COLLECTED DATA:
***

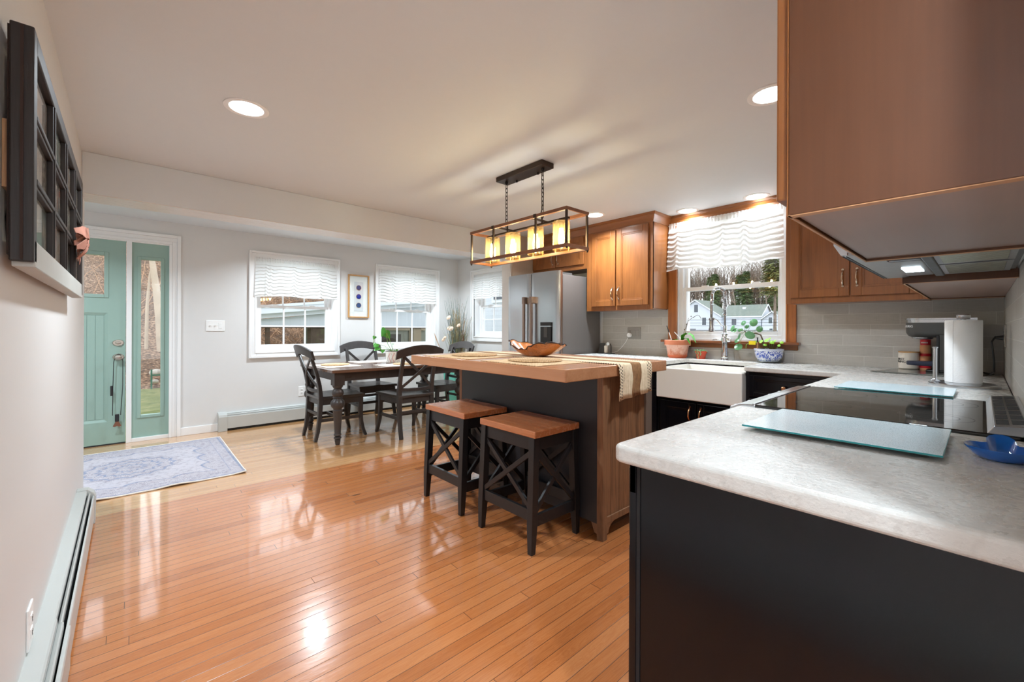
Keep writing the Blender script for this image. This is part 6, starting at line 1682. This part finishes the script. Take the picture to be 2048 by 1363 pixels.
t = house('far_house', 'white gabled house with a long grey-roofed side wing, seen through the sink window', 120, 47.9, 61.7, -1.0, 4.9, 'X', 9.4, 9, [(54.1, 55.2, 6.05, 8.2), (51.8, 52.9, 2.4, 4.5), (49.6, 50.9, 2.3, 4.5)])
house('', '', 121.5, 38.4, 47.85, -1.0, 4.8, 'Y', 7.7, 8.5, [(44.4, 45.6, 2.4, 4.1)], root=t)
MB().box(124, 124.5, 43.0, 43.8, 6.6, 7.3).build('skylight', M['fascia'], t)
t = house('far_house', 'small white gabled house with a brick chimney, right in the sink window view', 120.0, 33.0, 37.7, -1.0, 3.85, 'X', 5.65, 8, [(35.4, 36.2, 2.8, 4.3), (35.3, 36.0, .6, 1.5)])
MB().box(126, 126.8, 34.4, 35.1, 4.0, 6.8).box(125.9, 126.9, 34.3, 35.2, 6.6, 6.8).build('chimney', M['brick'], t)
fn = thing('board_fence', 'long weathered grey fence in front of the far houses', 'fence', (92, 36, -.5))
for k in range(7): MB().box(92, 92.12, 26 + k * 4, 29.9 + k * 4, -.5, 1.35 - (.3 if k < 4 else 0)).build('fence_panel', M['road_grey'], fn)
for k, z in enumerate((2.55, 2.15, 1.75)):
    o = MB().tube([(60, 10, z), (60, 20, z - .06), (60, 34, z)], .022, 5).build('utility_wire', M['cord'], loc=(60, 20, z)); tag(o, ('upper', 'middle', 'lower')[k] + ' of three dark wires crossing the sink window view', 'wire')

# carport and neighbour wall behind the dining windows
t = thing('carport', 'white carport with vertical siding outside the dining windows', 'carport', (4.5, 10, -.32))
MB().prism([(1.4, 1.215), (6.35, 1.215), (6.35, 1.83), (1.4, 1.30)], 'Y', 10.0, 10.12).build('header_siding', M['vert_siding'], t)
MB().prism([(1.3, 1.30), (6.45, 1.84), (6.45, 1.98), (1.3, 1.405)], 'Y', 9.86, 10.0).build('lower_fascia', M['fascia'], t)
MB().prism([(1.2, 1.385), (6.55, 1.945), (6.55, 2.10), (1.2, 1.50)], 'Y', 9.72, 9.86).build('upper_fascia', M['fascia'], t)
MB().prism([(1.2, 1.50), (6.55, 2.10), (6.55, 2.16), (1.2, 1.55)], 'Y', 9.70, 15.0).build('roof', M['fascia'], t)
MB().box(1.4, 6.35, 9.98, 10.14, 1.19, 1.218).build('header_beam', M['post_brown'], t)
for x0, x1, m in ((2.155, 2.222, 'post_brown'), (3.03, 3.40, 'post_brown'), (5.58, 5.80, 'beige_post')): MB().box(x0, x1, 10.01, 10.12 + (x1 - x0) * .4, -.35, 1.2).build('post', M[m], t)
MB().box(3.75, 8.3, 12.9, 13.05, -.32, 1.75).build('rear_wall', M['garage_grey'], t)
MB().box(4.8, 7.6, 12.84, 12.92, 1.12, 1.20).box(4.8, 4.9, 12.84, 12.92, -.3, 1.12).box(7.0, 7.1, 12.84, 12.92, -.3, 1.12).build('door_trim', M['beige_post'], t)
MB().box(5.6, 6.7, 12.86, 12.9, -.3, 1.0).build('dark_doorway', M['dark_open'], t)
t = thing('neighbour_house', 'white clapboard house wall outside the window by the refrigerator', 'house', (6.7, 7.8, -.5))
MB().box(6.7, 7.5, 6.0, 9.3, -.5, 4.5).build('clapboard_wall', M['clap'], t)
f = MB().box(6.66, 6.72, 7.35, 8.12, 1.82, 2.9).build('window_trim', M['fascia'], t)
MB().box(6.64, 6.67, 7.45, 8.02, 1.90, 2.8).build('pane', M['dark_pane'], f)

***

OBJECTIVE: Set down all the data again exactly as above, pictures excluded.

ANSWER:
Keep writing the Blender script for this image. This is part 6, starting at line 1682. This part finishes the script. Take the picture to be 2048 by 1363 pixels.
t = house('far_house', 'white gabled house with a long grey-roofed side wing, seen through the sink window', 120, 47.9, 61.7, -1.0, 4.9, 'X', 9.4, 9, [(54.1, 55.2, 6.05, 8.2), (51.8, 52.9, 2.4, 4.5), (49.6, 50.9, 2.3, 4.5)])
house('', '', 121.5, 38.4, 47.85, -1.0, 4.8, 'Y', 7.7, 8.5, [(44.4, 45.6, 2.4, 4.1)], root=t)
MB().box(124, 124.5, 43.0, 43.8, 6.6, 7.3).build('skylight', M['fascia'], t)
t = house('far_house', 'small white gabled house with a brick chimney, right in the sink window view', 120.0, 33.0, 37.7, -1.0, 3.85, 'X', 5.65, 8, [(35.4, 36.2, 2.8, 4.3), (35.3, 36.0, .6, 1.5)])
MB().box(126, 126.8, 34.4, 35.1, 4.0, 6.8).box(125.9, 126.9, 34.3, 35.2, 6.6, 6.8).build('chimney', M['brick'], t)
fn = thing('board_fence', 'long weathered grey fence in front of the far houses', 'fence', (92, 36, -.5))
for k in range(7): MB().box(92, 92.12, 26 + k * 4, 29.9 + k * 4, -.5, 1.35 - (.3 if k < 4 else 0)).build('fence_panel', M['road_grey'], fn)
for k, z in enumerate((2.55, 2.15, 1.75)):
    o = MB().tube([(60, 10, z), (60, 20, z - .06), (60, 34, z)], .022, 5).build('utility_wire', M['cord'], loc=(60, 20, z)); tag(o, ('upper', 'middle', 'lower')[k] + ' of three dark wires crossing the sink window view', 'wire')

# carport and neighbour wall behind the dining windows
t = thing('carport', 'white carport with vertical siding outside the dining windows', 'carport', (4.5, 10, -.32))
MB().prism([(1.4, 1.215), (6.35, 1.215), (6.35, 1.83), (1.4, 1.30)], 'Y', 10.0, 10.12).build('header_siding', M['vert_siding'], t)
MB().prism([(1.3, 1.30), (6.45, 1.84), (6.45, 1.98), (1.3, 1.405)], 'Y', 9.86, 10.0).build('lower_fascia', M['fascia'], t)
MB().prism([(1.2, 1.385), (6.55, 1.945), (6.55, 2.10), (1.2, 1.50)], 'Y', 9.72, 9.86).build('upper_fascia', M['fascia'], t)
MB().prism([(1.2, 1.50), (6.55, 2.10), (6.55, 2.16), (1.2, 1.55)], 'Y', 9.70, 15.0).build('roof', M['fascia'], t)
MB().box(1.4, 6.35, 9.98, 10.14, 1.19, 1.218).build('header_beam', M['post_brown'], t)
for x0, x1, m in ((2.155, 2.222, 'post_brown'), (3.03, 3.40, 'post_brown'), (5.58, 5.80, 'beige_post')): MB().box(x0, x1, 10.01, 10.12 + (x1 - x0) * .4, -.35, 1.2).build('post', M[m], t)
MB().box(3.75, 8.3, 12.9, 13.05, -.32, 1.75).build('rear_wall', M['garage_grey'], t)
MB().box(4.8, 7.6, 12.84, 12.92, 1.12, 1.20).box(4.8, 4.9, 12.84, 12.92, -.3, 1.12).box(7.0, 7.1, 12.84, 12.92, -.3, 1.12).build('door_trim', M['beige_post'], t)
MB().box(5.6, 6.7, 12.86, 12.9, -.3, 1.0).build('dark_doorway', M['dark_open'], t)
t = thing('neighbour_house', 'white clapboard house wall outside the window by the refrigerator', 'house', (6.7, 7.8, -.5))
MB().box(6.7, 7.5, 6.0, 9.3, -.5, 4.5).build('clapboard_wall', M['clap'], t)
f = MB().box(6.66, 6.72, 7.35, 8.12, 1.82, 2.9).build('window_trim', M['fascia'], t)
MB().box(6.64, 6.67, 7.45, 8.02, 1.90, 2.8).build('pane', M['dark_pane'], f)